- _Data to process_
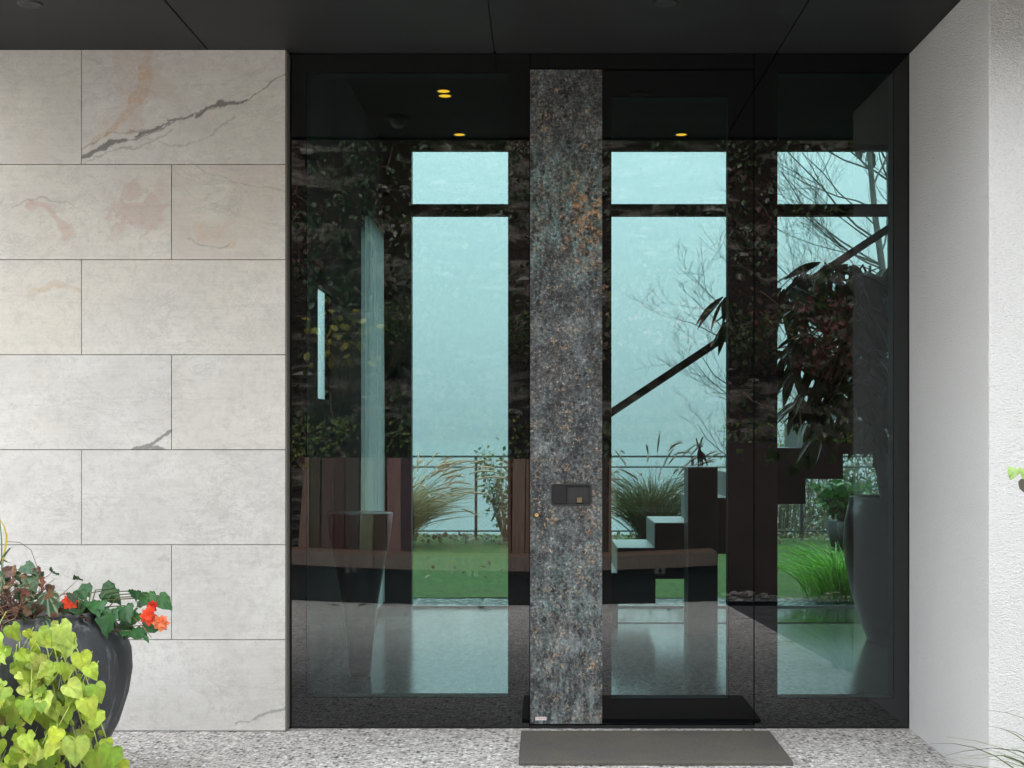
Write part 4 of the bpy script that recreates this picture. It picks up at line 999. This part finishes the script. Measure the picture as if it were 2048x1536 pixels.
def bare_tree(name, label, base, seedn, trunk_pts, rt, limbs, tw=(.9, 1.5), leafy=0, lean=(-1, 0, .55)):
    rnd = random.Random(seedn); t = thing(name, label, 'tree', base); mb = MB(); items = []
    mb.tube(trunk_pts, [rt * (1 - .6 * i / (len(trunk_pts) - 1)) for i in range(len(trunk_pts))], 8)
    def grow(p, d, L_, r, lev):
        n = 6; pts = [p]; rr = [r]
        for k in range(n):
            d = (d + Vector((rnd.gauss(0, .13), rnd.gauss(0, .13), rnd.gauss(.05, .10)))).normalized(); p = p + d * L_ / n; pts.append(p); rr.append(r * (1 - .65 * (k + 1) / n))
            if lev < 3 and k > 0:
                for _ in range(1 if rnd.random() < (.85 if lev < 2 else .7) else 0):
                    s = Vector((rnd.gauss(0, .8), rnd.gauss(0, .8), rnd.gauss(.35, .5))); grow(p, (d + s * .8).normalized(), L_ * rnd.uniform(.35, .6), max(.003, rr[-1] * .6), lev + 1)
        mb.tube(pts, rr, 5 if lev < 2 else 3, cap=False)
        if leafy and lev >= 1 and rnd.random() < leafy:
            for _ in range(3): items.append((pts[-1] + rv(.05), Vector((rnd.gauss(0, .4), 0, -1)), rv(), rnd.uniform(.12, .2), jit((.07, .07, .03), .3)))
    for (z, d, L_, r) in limbs:
        # start on the trunk at height z
        for a, b in zip(trunk_pts, trunk_pts[1:]):
            if a.z <= z <= b.z: p = a.lerp(b, (z - a.z) / (b.z - a.z)); break
        else: p = trunk_pts[-1]
        grow(Vector(p), Vector(d).normalized(), L_, r, 0)
    mb.build('trunk', MAT['bark'], t, True)
    if items: leafmesh('foliage', tpl_long(.3, .2, .2, 4), items, MAT['leaf_dark'], t)
D1 = 22.0
tp = [P(1830, 1180, D1), P(1812, 1000, D1), P(1790, 760, D1), P(1768, 560, D1), P(1750, 430, D1), P(1738, 300, D1), P(1722, 160, D1)]
rnd = random.Random(3); limbs = []
for i in range(30):
    z = P(0, rnd.uniform(330, 1000), D1).z; limbs.append((z, (-rnd.uniform(.75, 1.5), rnd.uniform(-.5, .5), rnd.uniform(.25, 1.0)), rnd.uniform(1.4, 2.9), rnd.uniform(.010, .022)))
for i in range(6): limbs.append((P(0, rnd.uniform(300, 800), D1).z, (rnd.uniform(.3, 1), rnd.uniform(-.5, .5), .8), 1.6, .02))
bare_tree('bare_tree', 'bare autumn tree with leaning trunk seen through the right pane', tp[0], 11, tp, .085, limbs, leafy=.0)
tp = [P(1800, 1180, D1 + 1), P(1798, 900, D1 + 1), P(1785, 600, D1 + 1), P(1782, 420, D1 + 1), P(1778, 260, D1 + 1), P(1776, 120, D1 + 1)]
limbs = [(P(0, rnd.uniform(200, 380), D1).z, (rnd.uniform(-1, .6), rnd.uniform(-.5, .5), rnd.uniform(-.1, .6)), rnd.uniform(.9, 2.0), .02) for _ in range(11)]
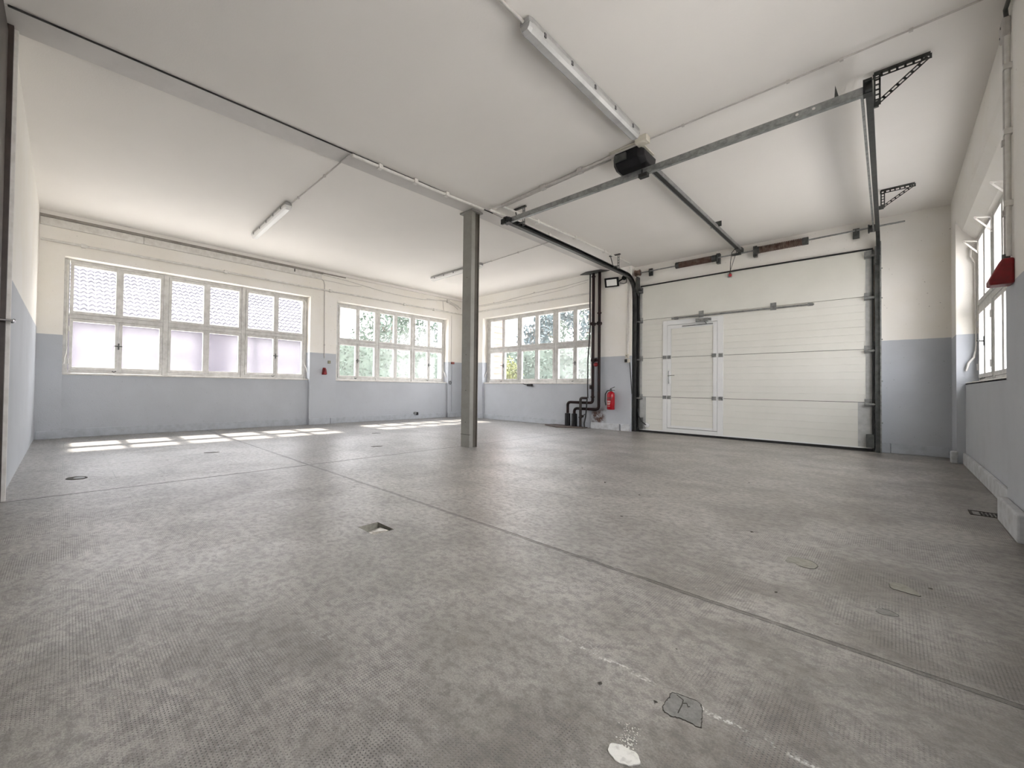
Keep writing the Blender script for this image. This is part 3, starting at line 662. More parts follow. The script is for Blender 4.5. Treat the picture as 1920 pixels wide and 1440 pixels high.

- _Aim of the task_
Leave out the pictures, and give all the records again exactly.

- _Output_
Write part 4 of the bpy script that recreates this picture. It picks up at line 999. This part finishes the script. Measure the picture as if it were 2048x1536 pixels.
def bare_tree(name, label, base, seedn, trunk_pts, rt, limbs, tw=(.9, 1.5), leafy=0, lean=(-1, 0, .55)):
    rnd = random.Random(seedn); t = thing(name, label, 'tree', base); mb = MB(); items = []
    mb.tube(trunk_pts, [rt * (1 - .6 * i / (len(trunk_pts) - 1)) for i in range(len(trunk_pts))], 8)
    def grow(p, d, L_, r, lev):
        n = 6; pts = [p]; rr = [r]
        for k in range(n):
            d = (d + Vector((rnd.gauss(0, .13), rnd.gauss(0, .13), rnd.gauss(.05, .10)))).normalized(); p = p + d * L_ / n; pts.append(p); rr.append(r * (1 - .65 * (k + 1) / n))
            if lev < 3 and k > 0:
                for _ in range(1 if rnd.random() < (.85 if lev < 2 else .7) else 0):
                    s = Vector((rnd.gauss(0, .8), rnd.gauss(0, .8), rnd.gauss(.35, .5))); grow(p, (d + s * .8).normalized(), L_ * rnd.uniform(.35, .6), max(.003, rr[-1] * .6), lev + 1)
        mb.tube(pts, rr, 5 if lev < 2 else 3, cap=False)
        if leafy and lev >= 1 and rnd.random() < leafy:
            for _ in range(3): items.append((pts[-1] + rv(.05), Vector((rnd.gauss(0, .4), 0, -1)), rv(), rnd.uniform(.12, .2), jit((.07, .07, .03), .3)))
    for (z, d, L_, r) in limbs:
        # start on the trunk at height z
        for a, b in zip(trunk_pts, trunk_pts[1:]):
            if a.z <= z <= b.z: p = a.lerp(b, (z - a.z) / (b.z - a.z)); break
        else: p = trunk_pts[-1]
        grow(Vector(p), Vector(d).normalized(), L_, r, 0)
    mb.build('trunk', MAT['bark'], t, True)
    if items: leafmesh('foliage', tpl_long(.3, .2, .2, 4), items, MAT['leaf_dark'], t)
D1 = 22.0
tp = [P(1830, 1180, D1), P(1812, 1000, D1), P(1790, 760, D1), P(1768, 560, D1), P(1750, 430, D1), P(1738, 300, D1), P(1722, 160, D1)]
rnd = random.Random(3); limbs = []
for i in range(30):
    z = P(0, rnd.uniform(330, 1000), D1).z; limbs.append((z, (-rnd.uniform(.75, 1.5), rnd.uniform(-.5, .5), rnd.uniform(.25, 1.0)), rnd.uniform(1.4, 2.9), rnd.uniform(.010, .022)))
for i in range(6): limbs.append((P(0, rnd.uniform(300, 800), D1).z, (rnd.uniform(.3, 1), rnd.uniform(-.5, .5), .8), 1.6, .02))
bare_tree('bare_tree', 'bare autumn tree with leaning trunk seen through the right pane', tp[0], 11, tp, .085, limbs, leafy=.0)
tp = [P(1800, 1180, D1 + 1), P(1798, 900, D1 + 1), P(1785, 600, D1 + 1), P(1782, 420, D1 + 1), P(1778, 260, D1 + 1), P(1776, 120, D1 + 1)]
limbs = [(P(0, rnd.uniform(200, 380), D1).z, (rnd.uniform(-1, .6), rnd.uniform(-.5, .5), rnd.uniform(-.1, .6)), rnd.uniform(.9, 2.0), .02) for _ in range(11)]
Keep writing the Blender script for this image. This is part 3, starting at line 662. More parts follow. The script is for Blender 4.5. Treat the picture as 1920 pixels wide and 1440 pixels high.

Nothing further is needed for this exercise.